begin

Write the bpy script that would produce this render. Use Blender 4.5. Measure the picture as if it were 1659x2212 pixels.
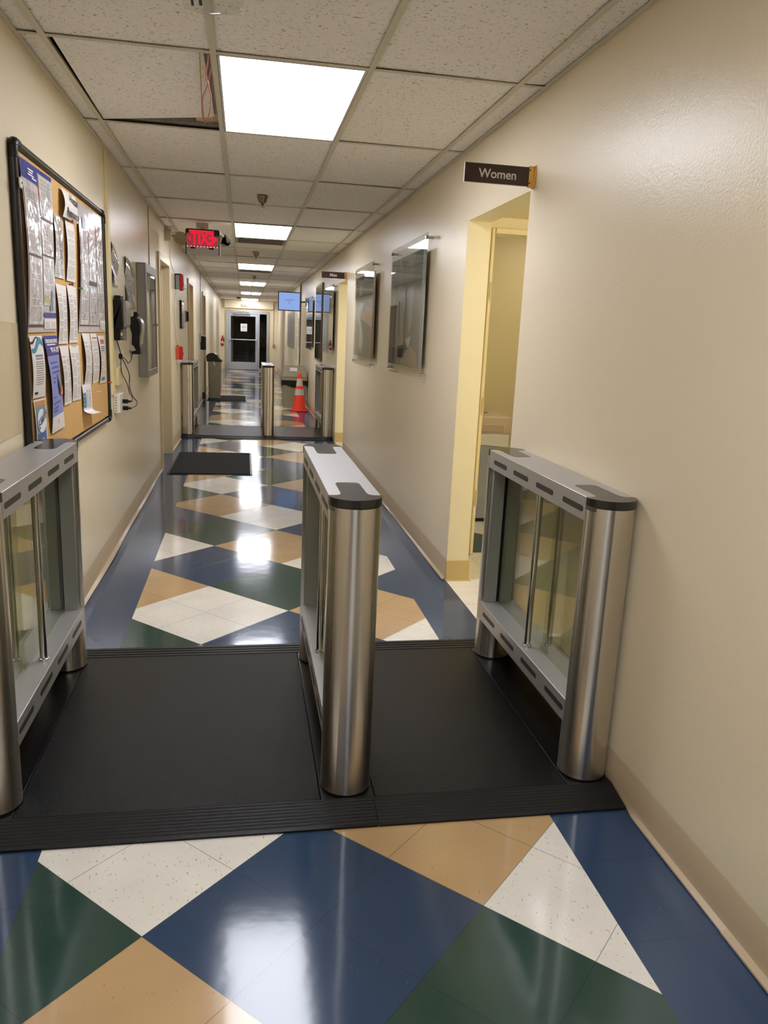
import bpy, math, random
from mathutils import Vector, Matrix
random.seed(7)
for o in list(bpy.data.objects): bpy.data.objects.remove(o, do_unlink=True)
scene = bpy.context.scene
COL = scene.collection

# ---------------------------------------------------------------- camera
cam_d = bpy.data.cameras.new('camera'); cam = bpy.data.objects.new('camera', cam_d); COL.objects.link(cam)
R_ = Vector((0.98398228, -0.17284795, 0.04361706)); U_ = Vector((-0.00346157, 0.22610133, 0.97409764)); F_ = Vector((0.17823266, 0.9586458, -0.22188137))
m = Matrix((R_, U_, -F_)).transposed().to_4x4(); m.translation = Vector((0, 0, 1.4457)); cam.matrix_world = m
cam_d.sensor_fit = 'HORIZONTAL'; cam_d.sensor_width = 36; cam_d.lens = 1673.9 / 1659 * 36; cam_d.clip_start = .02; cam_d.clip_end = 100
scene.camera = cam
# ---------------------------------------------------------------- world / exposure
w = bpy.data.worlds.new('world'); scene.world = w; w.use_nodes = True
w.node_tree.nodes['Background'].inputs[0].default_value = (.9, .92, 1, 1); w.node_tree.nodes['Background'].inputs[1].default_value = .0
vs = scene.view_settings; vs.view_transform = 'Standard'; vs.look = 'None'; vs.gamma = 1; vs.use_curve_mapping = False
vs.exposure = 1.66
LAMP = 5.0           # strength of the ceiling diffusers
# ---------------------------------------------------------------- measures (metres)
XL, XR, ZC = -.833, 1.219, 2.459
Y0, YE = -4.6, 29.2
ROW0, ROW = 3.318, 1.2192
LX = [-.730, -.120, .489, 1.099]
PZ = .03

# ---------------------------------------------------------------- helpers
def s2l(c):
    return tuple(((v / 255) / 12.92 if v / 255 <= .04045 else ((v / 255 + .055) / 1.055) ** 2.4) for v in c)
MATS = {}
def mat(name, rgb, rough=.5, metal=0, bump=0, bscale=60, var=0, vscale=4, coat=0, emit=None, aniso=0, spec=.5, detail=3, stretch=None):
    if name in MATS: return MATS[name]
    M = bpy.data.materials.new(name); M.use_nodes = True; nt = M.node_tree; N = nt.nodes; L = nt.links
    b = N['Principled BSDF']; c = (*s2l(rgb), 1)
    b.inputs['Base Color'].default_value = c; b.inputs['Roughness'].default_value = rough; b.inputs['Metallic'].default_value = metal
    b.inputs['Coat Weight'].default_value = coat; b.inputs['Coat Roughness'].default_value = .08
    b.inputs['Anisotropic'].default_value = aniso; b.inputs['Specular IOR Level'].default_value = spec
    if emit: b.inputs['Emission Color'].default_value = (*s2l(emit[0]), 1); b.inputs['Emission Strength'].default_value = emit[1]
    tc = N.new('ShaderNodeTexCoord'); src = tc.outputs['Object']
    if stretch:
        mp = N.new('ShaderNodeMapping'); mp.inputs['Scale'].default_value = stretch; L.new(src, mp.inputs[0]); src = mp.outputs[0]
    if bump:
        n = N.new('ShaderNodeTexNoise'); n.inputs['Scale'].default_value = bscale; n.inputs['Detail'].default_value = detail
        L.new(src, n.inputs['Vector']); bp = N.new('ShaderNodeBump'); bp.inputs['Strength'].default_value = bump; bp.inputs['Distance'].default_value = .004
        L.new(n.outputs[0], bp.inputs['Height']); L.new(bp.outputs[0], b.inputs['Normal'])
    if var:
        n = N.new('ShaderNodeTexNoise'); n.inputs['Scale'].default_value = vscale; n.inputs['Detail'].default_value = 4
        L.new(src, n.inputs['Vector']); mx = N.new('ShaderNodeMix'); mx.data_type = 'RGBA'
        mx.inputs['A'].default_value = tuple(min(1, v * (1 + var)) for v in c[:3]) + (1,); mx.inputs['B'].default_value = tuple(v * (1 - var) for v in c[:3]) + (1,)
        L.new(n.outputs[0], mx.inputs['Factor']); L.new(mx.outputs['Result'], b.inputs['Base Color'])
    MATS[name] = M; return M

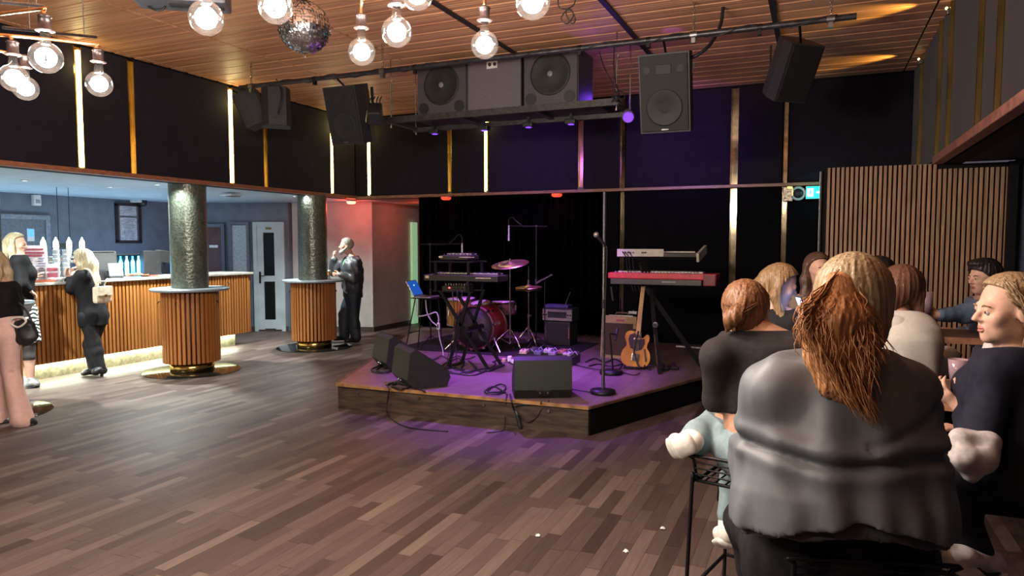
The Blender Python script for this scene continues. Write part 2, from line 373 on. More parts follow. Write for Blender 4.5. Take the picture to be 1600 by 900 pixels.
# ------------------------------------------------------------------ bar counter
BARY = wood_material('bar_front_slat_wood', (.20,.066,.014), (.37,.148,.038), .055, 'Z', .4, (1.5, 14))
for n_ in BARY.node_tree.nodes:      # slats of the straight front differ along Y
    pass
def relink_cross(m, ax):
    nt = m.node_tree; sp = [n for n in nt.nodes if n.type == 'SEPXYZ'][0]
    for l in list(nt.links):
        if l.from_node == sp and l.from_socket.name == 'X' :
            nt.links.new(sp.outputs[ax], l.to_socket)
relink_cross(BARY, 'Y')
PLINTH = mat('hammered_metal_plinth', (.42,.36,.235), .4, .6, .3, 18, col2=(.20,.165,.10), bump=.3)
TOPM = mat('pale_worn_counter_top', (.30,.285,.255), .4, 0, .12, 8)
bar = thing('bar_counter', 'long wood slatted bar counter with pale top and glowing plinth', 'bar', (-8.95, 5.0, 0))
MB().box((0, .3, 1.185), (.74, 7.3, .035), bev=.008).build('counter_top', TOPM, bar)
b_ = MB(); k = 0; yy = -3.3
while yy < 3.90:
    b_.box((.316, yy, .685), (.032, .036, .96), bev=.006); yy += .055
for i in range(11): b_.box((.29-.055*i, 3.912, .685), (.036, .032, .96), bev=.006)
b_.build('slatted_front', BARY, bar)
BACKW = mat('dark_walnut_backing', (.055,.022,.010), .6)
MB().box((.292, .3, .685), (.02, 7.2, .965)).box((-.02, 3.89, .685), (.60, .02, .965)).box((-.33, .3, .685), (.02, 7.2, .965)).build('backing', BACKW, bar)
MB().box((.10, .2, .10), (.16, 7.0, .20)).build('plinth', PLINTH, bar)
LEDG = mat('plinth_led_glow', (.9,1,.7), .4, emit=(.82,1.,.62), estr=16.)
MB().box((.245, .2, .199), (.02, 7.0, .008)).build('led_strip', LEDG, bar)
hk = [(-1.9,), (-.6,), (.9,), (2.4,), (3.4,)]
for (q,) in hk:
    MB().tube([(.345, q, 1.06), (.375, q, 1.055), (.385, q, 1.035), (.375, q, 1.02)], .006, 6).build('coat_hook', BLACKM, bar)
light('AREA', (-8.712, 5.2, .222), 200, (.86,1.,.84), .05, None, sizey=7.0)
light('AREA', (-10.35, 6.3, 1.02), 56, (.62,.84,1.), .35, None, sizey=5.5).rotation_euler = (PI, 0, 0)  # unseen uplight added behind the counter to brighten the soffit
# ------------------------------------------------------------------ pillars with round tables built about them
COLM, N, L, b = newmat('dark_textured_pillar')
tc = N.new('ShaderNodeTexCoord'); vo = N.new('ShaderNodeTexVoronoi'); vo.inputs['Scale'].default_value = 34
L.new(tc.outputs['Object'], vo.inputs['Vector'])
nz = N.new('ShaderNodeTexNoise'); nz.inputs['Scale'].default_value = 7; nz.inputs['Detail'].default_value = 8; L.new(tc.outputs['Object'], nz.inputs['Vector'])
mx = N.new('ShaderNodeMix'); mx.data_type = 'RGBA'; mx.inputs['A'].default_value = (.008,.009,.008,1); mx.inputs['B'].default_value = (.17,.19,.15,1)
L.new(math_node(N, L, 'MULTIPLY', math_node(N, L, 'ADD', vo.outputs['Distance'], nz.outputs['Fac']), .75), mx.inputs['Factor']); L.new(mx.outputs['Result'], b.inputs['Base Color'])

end

**TO BE DONE:**
Take the lines from the start of the material to the line with "COL = scene.collection", both included, and transcribe them exactly without the pictures.

**FULL ANSWER:**
Write the bpy script that would produce this render. Use Blender 4.5. Measure the picture as if it were 1659x2212 pixels.
import bpy, math, random
from mathutils import Vector, Matrix
random.seed(7)
for o in list(bpy.data.objects): bpy.data.objects.remove(o, do_unlink=True)
scene = bpy.context.scene
COL = scene.collection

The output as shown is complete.